Darwinian Jekyll, Freudian Hyde.
The Psychology of Gender
Darwinian Jekyll, Freudian Hyde is a revolutionary book that rewrites early childhood and mainstream psychology by showing that our gender-defined breeding roles - the worker/soldier male and nurturing mother female - are not instinctive. They are socially modelled aspects of our behaviour we acquire between two and five via fairy tales, dolls, and mimicry of the same-gender people around us (our family/society/tribe/culture). What that means is from five on, we have two natures in life. A pre-five modelled gender-defined physical nature, and a post-five academic thinking nature that is conscious, and because those twins are starkly different, they never work together. We switch between them depending on the challenge we are facing at the time, gender-defined or conscious.

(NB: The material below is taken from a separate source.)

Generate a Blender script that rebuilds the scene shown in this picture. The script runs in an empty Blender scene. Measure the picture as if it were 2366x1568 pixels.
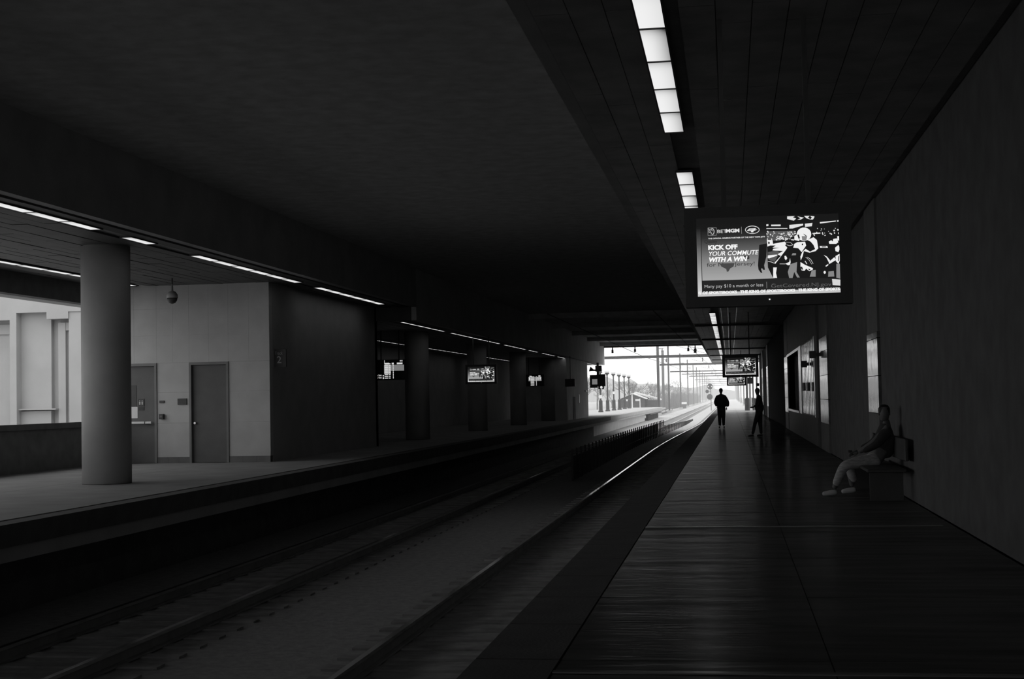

Most importantly, from this book’s perspective, our pre-five gender-defined nature is Darwinian/physical, while our post-five academic conscious nature is Freudian/conscious. Now, when you stand back from this somewhat odd arrangement, those two disparate natures are the reason we can fly to the moon but can’t stop fighting with each other for dominance, even if we wanted to.
So, the pink and blue boxes people talk about are real things, but because they are poured into our brain’s foundations as toddlers, they feel as if they're unconscious aspects of the teenagers and adults we become. They may feel unconscious, but in fact, they are highly potent definers of our everyday lives, especially when we are young. And when you look at human behaviour in this Darwinian breeder, Freudian thinker way, it falls into place as never before.
Darwinian Jekyll, Freudian Hyde is a remarkable book on the psychology of gender and the part our gender-defined breeding roles play in life, and those four words define what this book brings to the table. The missing Darwinian piece of the nature/nurture puzzle.